** begin Material shown **

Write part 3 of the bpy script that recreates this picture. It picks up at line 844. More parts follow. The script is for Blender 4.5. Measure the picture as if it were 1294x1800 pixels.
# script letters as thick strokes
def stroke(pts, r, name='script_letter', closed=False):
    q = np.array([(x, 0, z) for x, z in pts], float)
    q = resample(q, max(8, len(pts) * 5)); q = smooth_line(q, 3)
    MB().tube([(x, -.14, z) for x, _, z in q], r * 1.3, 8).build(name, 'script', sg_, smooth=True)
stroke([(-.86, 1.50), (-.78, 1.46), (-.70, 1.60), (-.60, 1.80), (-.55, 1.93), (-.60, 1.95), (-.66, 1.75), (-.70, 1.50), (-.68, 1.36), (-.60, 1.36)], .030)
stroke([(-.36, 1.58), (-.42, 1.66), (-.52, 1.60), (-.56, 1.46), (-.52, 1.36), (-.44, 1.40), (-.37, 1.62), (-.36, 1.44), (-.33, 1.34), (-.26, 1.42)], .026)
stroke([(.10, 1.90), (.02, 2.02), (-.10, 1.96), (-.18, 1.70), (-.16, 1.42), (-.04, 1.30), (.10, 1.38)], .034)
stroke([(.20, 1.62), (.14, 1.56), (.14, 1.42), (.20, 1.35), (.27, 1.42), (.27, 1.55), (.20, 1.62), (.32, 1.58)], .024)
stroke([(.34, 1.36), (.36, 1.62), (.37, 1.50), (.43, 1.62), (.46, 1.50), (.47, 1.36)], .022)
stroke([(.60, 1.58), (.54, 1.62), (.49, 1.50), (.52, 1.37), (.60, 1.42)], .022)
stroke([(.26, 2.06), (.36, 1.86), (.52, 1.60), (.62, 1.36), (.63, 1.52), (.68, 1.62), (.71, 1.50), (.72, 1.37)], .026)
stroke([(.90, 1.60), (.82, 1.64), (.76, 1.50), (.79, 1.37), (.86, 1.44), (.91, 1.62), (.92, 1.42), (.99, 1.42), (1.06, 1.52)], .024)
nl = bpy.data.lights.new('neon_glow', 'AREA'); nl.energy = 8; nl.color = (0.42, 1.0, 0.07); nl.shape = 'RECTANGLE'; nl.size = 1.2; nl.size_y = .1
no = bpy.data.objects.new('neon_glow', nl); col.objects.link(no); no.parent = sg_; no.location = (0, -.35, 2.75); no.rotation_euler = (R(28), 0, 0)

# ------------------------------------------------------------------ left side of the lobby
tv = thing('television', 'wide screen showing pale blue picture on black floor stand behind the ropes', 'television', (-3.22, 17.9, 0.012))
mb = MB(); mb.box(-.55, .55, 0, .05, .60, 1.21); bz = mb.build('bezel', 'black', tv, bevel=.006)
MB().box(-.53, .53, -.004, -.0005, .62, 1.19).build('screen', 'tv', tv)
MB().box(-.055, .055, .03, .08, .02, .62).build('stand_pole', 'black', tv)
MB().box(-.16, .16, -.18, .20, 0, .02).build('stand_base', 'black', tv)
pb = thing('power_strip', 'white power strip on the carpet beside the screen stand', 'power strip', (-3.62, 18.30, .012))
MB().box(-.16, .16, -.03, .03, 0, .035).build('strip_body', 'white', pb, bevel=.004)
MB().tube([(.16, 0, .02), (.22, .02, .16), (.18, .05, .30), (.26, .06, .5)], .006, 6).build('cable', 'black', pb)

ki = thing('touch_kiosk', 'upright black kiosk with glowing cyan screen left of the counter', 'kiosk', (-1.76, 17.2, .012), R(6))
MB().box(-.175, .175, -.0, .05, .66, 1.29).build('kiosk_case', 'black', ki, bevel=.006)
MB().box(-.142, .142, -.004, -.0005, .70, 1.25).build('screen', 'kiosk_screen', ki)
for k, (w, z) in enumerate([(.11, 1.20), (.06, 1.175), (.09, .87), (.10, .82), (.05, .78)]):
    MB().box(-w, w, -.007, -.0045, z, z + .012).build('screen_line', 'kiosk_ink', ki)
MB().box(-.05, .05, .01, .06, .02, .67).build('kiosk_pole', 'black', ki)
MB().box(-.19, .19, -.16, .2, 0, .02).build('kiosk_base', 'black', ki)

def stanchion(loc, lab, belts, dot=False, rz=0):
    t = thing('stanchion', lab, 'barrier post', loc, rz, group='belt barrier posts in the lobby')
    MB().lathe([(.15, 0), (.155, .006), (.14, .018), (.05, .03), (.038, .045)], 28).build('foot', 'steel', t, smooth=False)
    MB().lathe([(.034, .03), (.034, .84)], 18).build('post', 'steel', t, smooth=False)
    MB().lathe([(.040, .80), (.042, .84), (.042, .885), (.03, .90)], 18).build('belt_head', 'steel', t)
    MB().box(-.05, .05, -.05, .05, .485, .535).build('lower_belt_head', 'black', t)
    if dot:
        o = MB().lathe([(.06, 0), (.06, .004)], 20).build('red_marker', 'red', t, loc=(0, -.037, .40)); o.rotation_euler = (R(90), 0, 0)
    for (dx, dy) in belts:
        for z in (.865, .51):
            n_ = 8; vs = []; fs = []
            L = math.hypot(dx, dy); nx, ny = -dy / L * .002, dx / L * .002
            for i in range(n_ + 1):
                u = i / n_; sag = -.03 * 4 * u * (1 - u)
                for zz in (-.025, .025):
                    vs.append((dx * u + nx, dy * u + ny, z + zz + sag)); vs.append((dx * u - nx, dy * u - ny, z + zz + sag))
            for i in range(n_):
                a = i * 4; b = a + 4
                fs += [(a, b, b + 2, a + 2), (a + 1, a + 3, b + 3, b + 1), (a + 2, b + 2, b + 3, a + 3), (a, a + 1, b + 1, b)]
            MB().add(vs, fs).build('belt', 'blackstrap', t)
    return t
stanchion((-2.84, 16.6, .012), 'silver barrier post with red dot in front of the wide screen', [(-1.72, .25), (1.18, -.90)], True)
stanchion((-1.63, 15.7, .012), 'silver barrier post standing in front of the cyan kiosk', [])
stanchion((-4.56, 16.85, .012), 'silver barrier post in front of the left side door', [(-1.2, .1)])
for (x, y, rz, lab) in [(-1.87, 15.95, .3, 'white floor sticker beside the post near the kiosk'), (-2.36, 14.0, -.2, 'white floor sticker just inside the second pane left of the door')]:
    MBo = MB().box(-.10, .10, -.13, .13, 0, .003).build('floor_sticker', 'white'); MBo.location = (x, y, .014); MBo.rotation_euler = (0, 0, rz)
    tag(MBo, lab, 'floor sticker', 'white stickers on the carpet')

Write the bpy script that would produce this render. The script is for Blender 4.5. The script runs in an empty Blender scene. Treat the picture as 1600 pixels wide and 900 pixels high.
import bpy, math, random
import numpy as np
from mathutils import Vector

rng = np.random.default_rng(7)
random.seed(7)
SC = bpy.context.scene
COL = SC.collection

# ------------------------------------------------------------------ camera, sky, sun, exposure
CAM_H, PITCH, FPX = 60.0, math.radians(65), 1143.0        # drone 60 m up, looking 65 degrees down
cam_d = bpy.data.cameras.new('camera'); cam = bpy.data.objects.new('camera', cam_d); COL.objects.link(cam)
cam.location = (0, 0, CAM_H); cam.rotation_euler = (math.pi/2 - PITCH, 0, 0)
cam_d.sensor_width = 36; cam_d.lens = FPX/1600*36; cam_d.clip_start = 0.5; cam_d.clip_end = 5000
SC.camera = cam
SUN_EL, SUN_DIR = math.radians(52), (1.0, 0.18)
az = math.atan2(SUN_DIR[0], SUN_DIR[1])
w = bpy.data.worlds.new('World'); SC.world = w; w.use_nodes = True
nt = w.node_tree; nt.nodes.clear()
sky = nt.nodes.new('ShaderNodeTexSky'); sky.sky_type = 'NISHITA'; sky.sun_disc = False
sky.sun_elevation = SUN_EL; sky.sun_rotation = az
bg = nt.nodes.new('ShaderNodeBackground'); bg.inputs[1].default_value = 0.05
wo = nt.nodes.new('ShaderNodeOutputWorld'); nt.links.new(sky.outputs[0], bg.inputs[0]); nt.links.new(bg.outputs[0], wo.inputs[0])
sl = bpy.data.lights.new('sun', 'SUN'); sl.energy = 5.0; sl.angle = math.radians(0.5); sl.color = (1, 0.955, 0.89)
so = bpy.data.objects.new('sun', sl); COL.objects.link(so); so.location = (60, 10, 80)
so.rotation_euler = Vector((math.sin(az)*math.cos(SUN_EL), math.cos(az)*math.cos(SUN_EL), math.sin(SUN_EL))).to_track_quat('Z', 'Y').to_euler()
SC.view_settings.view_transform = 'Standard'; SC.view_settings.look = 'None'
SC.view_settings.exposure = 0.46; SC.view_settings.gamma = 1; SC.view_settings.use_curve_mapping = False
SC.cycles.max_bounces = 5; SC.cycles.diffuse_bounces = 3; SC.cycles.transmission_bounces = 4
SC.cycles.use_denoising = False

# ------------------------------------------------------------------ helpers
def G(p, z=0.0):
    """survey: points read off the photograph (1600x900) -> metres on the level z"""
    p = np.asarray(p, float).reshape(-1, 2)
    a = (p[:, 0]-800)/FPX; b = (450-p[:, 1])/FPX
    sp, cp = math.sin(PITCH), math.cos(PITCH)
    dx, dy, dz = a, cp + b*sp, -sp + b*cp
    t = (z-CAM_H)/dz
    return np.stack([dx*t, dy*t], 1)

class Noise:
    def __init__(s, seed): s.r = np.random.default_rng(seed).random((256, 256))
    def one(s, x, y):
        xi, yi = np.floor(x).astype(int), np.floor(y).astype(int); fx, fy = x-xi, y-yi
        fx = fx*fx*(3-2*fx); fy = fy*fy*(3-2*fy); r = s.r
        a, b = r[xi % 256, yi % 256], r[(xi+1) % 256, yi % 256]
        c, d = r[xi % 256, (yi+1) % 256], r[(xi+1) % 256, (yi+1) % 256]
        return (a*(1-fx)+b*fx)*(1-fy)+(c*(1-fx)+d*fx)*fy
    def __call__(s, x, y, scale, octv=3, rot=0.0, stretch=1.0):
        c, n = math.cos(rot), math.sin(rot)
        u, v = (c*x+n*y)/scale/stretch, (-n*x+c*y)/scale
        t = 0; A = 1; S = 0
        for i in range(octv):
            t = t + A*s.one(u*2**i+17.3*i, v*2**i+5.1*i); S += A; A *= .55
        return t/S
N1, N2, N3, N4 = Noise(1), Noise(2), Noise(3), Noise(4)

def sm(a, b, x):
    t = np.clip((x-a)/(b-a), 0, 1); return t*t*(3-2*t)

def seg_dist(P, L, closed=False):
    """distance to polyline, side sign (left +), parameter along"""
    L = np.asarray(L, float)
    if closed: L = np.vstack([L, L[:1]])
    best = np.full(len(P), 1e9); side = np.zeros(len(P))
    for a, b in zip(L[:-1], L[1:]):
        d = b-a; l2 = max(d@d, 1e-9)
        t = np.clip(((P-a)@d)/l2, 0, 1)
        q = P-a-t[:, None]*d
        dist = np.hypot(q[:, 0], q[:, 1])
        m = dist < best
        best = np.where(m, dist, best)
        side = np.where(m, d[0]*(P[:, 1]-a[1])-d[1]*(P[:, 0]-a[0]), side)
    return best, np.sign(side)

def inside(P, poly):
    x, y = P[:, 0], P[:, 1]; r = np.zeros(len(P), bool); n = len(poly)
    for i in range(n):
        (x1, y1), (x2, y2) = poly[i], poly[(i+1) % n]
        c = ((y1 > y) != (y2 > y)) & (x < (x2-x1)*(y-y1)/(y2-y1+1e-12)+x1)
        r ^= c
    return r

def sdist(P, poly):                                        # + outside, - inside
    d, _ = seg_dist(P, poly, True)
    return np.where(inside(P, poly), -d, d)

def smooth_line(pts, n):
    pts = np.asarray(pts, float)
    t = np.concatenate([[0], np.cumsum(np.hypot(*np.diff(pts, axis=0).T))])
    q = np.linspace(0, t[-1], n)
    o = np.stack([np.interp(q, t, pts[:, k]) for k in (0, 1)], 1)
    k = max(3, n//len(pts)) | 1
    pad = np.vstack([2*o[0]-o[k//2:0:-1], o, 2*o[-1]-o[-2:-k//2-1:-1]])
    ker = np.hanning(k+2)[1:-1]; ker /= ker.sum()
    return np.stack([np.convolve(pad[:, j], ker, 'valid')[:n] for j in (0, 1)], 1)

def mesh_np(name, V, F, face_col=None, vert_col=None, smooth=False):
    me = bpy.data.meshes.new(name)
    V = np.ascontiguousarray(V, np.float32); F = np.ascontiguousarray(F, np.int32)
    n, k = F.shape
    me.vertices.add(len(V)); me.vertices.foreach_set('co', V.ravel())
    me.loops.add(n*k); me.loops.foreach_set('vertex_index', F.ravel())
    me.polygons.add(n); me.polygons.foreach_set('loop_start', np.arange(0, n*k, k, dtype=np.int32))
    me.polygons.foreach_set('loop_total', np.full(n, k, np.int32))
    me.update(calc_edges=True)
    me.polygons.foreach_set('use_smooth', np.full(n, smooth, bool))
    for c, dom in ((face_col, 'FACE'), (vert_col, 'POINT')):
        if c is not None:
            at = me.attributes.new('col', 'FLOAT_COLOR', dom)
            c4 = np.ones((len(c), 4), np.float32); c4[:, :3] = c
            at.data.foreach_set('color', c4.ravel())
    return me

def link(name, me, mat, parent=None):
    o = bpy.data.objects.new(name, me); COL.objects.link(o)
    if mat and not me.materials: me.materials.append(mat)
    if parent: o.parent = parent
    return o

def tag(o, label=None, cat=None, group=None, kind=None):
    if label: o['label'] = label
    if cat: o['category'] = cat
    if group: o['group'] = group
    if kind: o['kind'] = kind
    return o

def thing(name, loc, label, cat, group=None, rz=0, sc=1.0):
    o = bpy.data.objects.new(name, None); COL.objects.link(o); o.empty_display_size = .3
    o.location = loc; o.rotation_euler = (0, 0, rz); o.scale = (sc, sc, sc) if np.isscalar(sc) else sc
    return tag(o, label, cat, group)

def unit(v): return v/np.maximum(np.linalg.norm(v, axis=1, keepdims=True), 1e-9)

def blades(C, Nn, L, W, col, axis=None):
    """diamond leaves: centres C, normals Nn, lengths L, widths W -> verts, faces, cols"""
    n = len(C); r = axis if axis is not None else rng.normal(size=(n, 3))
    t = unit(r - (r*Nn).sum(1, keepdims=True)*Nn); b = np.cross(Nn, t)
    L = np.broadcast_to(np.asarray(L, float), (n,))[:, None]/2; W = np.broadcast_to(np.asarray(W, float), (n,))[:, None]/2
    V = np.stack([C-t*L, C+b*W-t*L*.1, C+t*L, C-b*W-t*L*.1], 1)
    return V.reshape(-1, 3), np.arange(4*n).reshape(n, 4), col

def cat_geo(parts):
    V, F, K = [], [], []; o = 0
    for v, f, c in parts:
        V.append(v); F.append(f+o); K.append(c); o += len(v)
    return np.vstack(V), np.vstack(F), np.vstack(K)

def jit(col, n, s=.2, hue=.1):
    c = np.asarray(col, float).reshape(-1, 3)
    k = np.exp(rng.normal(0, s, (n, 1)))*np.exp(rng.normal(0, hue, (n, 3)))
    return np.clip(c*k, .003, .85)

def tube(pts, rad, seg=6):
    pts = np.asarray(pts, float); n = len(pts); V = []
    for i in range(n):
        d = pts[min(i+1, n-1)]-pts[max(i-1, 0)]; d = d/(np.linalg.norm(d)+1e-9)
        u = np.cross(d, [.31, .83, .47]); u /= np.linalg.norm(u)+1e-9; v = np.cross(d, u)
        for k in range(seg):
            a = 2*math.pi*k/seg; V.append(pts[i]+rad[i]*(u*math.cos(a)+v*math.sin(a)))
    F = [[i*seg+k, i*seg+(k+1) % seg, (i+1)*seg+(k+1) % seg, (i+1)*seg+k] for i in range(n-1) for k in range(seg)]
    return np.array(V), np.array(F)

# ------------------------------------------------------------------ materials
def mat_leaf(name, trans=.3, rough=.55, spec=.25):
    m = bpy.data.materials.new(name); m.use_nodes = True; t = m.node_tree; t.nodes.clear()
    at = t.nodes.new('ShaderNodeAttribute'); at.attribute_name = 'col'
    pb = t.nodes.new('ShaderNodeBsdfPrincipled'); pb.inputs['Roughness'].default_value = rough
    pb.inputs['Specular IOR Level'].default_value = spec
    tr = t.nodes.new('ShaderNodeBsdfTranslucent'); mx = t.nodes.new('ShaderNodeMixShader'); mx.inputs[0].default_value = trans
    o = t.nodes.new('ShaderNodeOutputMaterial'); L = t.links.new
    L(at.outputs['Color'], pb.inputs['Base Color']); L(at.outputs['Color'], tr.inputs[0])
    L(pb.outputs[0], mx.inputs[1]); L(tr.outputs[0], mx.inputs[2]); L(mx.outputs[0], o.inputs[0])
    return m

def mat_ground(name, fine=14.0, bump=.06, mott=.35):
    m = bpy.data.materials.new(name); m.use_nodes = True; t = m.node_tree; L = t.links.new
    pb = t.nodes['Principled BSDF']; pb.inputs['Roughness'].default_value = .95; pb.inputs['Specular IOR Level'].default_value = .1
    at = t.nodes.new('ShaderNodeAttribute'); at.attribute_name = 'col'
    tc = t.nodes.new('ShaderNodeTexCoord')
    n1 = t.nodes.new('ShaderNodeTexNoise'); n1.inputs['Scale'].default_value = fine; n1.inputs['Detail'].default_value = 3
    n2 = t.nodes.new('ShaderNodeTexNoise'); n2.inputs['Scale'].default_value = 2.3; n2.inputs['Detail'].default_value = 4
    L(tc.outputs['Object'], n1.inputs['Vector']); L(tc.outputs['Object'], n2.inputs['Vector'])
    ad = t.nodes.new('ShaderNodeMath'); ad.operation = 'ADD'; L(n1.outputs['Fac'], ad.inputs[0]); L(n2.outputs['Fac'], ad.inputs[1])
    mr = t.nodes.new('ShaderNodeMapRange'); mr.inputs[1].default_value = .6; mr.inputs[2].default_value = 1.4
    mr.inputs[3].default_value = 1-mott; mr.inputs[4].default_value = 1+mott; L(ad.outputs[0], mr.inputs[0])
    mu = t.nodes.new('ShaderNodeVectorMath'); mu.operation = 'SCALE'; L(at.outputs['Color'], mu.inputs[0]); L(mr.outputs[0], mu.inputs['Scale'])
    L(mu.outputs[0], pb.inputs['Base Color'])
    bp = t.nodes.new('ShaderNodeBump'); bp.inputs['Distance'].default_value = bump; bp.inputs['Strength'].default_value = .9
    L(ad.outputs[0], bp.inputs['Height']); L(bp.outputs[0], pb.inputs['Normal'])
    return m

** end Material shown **

• Task directions:
Take every line from the records above that has the word "pixels" and copy it.

• Task response:
Write part 3 of the bpy script that recreates this picture. It picks up at line 844. More parts follow. The script is for Blender 4.5. Measure the picture as if it were 1294x1800 pixels.
Write the bpy script that would produce this render. The script is for Blender 4.5. The script runs in an empty Blender scene. Treat the picture as 1600 pixels wide and 900 pixels high.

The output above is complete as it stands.